> _Task to complete_: Please return the full listing below without altering anything.

━━━

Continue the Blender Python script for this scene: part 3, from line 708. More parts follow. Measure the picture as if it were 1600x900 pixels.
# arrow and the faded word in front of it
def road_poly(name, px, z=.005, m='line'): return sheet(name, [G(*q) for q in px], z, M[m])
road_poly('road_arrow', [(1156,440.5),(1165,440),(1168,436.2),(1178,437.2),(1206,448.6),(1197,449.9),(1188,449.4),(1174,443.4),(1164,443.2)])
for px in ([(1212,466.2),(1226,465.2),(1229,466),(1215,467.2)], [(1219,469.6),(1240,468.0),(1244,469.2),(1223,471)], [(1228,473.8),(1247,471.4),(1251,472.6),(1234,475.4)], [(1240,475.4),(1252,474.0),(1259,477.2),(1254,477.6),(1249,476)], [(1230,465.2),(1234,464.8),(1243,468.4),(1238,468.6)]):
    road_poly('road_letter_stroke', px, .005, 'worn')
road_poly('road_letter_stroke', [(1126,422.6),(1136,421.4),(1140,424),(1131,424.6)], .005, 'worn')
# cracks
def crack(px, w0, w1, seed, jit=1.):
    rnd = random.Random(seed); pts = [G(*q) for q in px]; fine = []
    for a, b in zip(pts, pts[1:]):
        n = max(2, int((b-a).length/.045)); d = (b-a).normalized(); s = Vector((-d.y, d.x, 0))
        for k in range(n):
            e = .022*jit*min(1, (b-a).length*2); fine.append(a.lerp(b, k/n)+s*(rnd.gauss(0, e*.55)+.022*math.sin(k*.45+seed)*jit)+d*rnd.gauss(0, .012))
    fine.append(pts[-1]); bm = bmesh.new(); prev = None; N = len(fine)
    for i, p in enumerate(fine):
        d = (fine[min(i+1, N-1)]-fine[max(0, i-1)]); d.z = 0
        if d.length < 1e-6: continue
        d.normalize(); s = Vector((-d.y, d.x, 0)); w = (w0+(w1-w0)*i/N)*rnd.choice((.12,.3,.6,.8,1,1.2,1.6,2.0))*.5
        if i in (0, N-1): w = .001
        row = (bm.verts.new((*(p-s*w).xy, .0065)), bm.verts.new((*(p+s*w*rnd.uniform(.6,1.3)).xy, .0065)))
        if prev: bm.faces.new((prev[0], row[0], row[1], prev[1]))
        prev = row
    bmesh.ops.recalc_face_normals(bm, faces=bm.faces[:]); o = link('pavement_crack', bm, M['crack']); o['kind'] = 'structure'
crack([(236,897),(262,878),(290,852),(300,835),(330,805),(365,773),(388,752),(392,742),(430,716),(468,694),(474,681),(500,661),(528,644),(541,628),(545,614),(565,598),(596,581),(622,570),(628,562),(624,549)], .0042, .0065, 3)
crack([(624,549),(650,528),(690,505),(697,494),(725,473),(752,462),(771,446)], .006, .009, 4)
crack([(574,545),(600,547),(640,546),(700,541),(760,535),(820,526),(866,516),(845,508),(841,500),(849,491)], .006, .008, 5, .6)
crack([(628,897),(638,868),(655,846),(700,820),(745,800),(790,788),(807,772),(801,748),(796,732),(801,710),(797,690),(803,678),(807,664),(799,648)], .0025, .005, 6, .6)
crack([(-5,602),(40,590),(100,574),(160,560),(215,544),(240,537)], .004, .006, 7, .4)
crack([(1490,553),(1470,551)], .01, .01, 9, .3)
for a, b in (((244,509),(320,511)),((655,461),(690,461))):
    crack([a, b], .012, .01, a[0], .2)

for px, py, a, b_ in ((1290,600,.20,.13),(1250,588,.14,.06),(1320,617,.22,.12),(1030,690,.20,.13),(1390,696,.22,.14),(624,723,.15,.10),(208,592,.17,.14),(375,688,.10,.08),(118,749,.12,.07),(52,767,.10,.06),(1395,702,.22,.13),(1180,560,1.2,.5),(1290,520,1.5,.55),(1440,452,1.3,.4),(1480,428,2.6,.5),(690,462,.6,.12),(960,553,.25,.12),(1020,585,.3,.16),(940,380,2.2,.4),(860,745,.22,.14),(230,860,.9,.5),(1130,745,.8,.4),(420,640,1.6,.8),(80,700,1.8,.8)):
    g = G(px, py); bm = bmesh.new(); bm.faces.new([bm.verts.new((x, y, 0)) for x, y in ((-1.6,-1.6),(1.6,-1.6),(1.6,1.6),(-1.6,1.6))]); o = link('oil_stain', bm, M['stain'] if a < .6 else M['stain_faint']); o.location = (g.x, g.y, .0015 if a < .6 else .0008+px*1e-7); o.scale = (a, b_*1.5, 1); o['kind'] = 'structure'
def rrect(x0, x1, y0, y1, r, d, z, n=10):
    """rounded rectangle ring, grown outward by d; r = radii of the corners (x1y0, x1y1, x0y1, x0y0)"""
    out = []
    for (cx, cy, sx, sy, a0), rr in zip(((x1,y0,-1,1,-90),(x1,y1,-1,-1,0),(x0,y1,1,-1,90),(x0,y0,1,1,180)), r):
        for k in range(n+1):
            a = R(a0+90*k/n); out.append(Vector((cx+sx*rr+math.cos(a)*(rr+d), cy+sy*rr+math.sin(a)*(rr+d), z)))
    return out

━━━

> _Response to the task_:
Continue the Blender Python script for this scene: part 3, from line 708. More parts follow. Measure the picture as if it were 1600x900 pixels.
# arrow and the faded word in front of it
def road_poly(name, px, z=.005, m='line'): return sheet(name, [G(*q) for q in px], z, M[m])
road_poly('road_arrow', [(1156,440.5),(1165,440),(1168,436.2),(1178,437.2),(1206,448.6),(1197,449.9),(1188,449.4),(1174,443.4),(1164,443.2)])
for px in ([(1212,466.2),(1226,465.2),(1229,466),(1215,467.2)], [(1219,469.6),(1240,468.0),(1244,469.2),(1223,471)], [(1228,473.8),(1247,471.4),(1251,472.6),(1234,475.4)], [(1240,475.4),(1252,474.0),(1259,477.2),(1254,477.6),(1249,476)], [(1230,465.2),(1234,464.8),(1243,468.4),(1238,468.6)]):
    road_poly('road_letter_stroke', px, .005, 'worn')
road_poly('road_letter_stroke', [(1126,422.6),(1136,421.4),(1140,424),(1131,424.6)], .005, 'worn')
# cracks
def crack(px, w0, w1, seed, jit=1.):
    rnd = random.Random(seed); pts = [G(*q) for q in px]; fine = []
    for a, b in zip(pts, pts[1:]):
        n = max(2, int((b-a).length/.045)); d = (b-a).normalized(); s = Vector((-d.y, d.x, 0))
        for k in range(n):
            e = .022*jit*min(1, (b-a).length*2); fine.append(a.lerp(b, k/n)+s*(rnd.gauss(0, e*.55)+.022*math.sin(k*.45+seed)*jit)+d*rnd.gauss(0, .012))
    fine.append(pts[-1]); bm = bmesh.new(); prev = None; N = len(fine)
    for i, p in enumerate(fine):
        d = (fine[min(i+1, N-1)]-fine[max(0, i-1)]); d.z = 0
        if d.length < 1e-6: continue
        d.normalize(); s = Vector((-d.y, d.x, 0)); w = (w0+(w1-w0)*i/N)*rnd.choice((.12,.3,.6,.8,1,1.2,1.6,2.0))*.5
        if i in (0, N-1): w = .001
        row = (bm.verts.new((*(p-s*w).xy, .0065)), bm.verts.new((*(p+s*w*rnd.uniform(.6,1.3)).xy, .0065)))
        if prev: bm.faces.new((prev[0], row[0], row[1], prev[1]))
        prev = row
    bmesh.ops.recalc_face_normals(bm, faces=bm.faces[:]); o = link('pavement_crack', bm, M['crack']); o['kind'] = 'structure'
crack([(236,897),(262,878),(290,852),(300,835),(330,805),(365,773),(388,752),(392,742),(430,716),(468,694),(474,681),(500,661),(528,644),(541,628),(545,614),(565,598),(596,581),(622,570),(628,562),(624,549)], .0042, .0065, 3)
crack([(624,549),(650,528),(690,505),(697,494),(725,473),(752,462),(771,446)], .006, .009, 4)
crack([(574,545),(600,547),(640,546),(700,541),(760,535),(820,526),(866,516),(845,508),(841,500),(849,491)], .006, .008, 5, .6)
crack([(628,897),(638,868),(655,846),(700,820),(745,800),(790,788),(807,772),(801,748),(796,732),(801,710),(797,690),(803,678),(807,664),(799,648)], .0025, .005, 6, .6)
crack([(-5,602),(40,590),(100,574),(160,560),(215,544),(240,537)], .004, .006, 7, .4)
crack([(1490,553),(1470,551)], .01, .01, 9, .3)
for a, b in (((244,509),(320,511)),((655,461),(690,461))):
    crack([a, b], .012, .01, a[0], .2)

for px, py, a, b_ in ((1290,600,.20,.13),(1250,588,.14,.06),(1320,617,.22,.12),(1030,690,.20,.13),(1390,696,.22,.14),(624,723,.15,.10),(208,592,.17,.14),(375,688,.10,.08),(118,749,.12,.07),(52,767,.10,.06),(1395,702,.22,.13),(1180,560,1.2,.5),(1290,520,1.5,.55),(1440,452,1.3,.4),(1480,428,2.6,.5),(690,462,.6,.12),(960,553,.25,.12),(1020,585,.3,.16),(940,380,2.2,.4),(860,745,.22,.14),(230,860,.9,.5),(1130,745,.8,.4),(420,640,1.6,.8),(80,700,1.8,.8)):
    g = G(px, py); bm = bmesh.new(); bm.faces.new([bm.verts.new((x, y, 0)) for x, y in ((-1.6,-1.6),(1.6,-1.6),(1.6,1.6),(-1.6,1.6))]); o = link('oil_stain', bm, M['stain'] if a < .6 else M['stain_faint']); o.location = (g.x, g.y, .0015 if a < .6 else .0008+px*1e-7); o.scale = (a, b_*1.5, 1); o['kind'] = 'structure'
def rrect(x0, x1, y0, y1, r, d, z, n=10):
    """rounded rectangle ring, grown outward by d; r = radii of the corners (x1y0, x1y1, x0y1, x0y0)"""
    out = []
    for (cx, cy, sx, sy, a0), rr in zip(((x1,y0,-1,1,-90),(x1,y1,-1,-1,0),(x0,y1,1,-1,90),(x0,y0,1,1,180)), r):
        for k in range(n+1):
            a = R(a0+90*k/n); out.append(Vector((cx+sx*rr+math.cos(a)*(rr+d), cy+sy*rr+math.sin(a)*(rr+d), z)))
    return out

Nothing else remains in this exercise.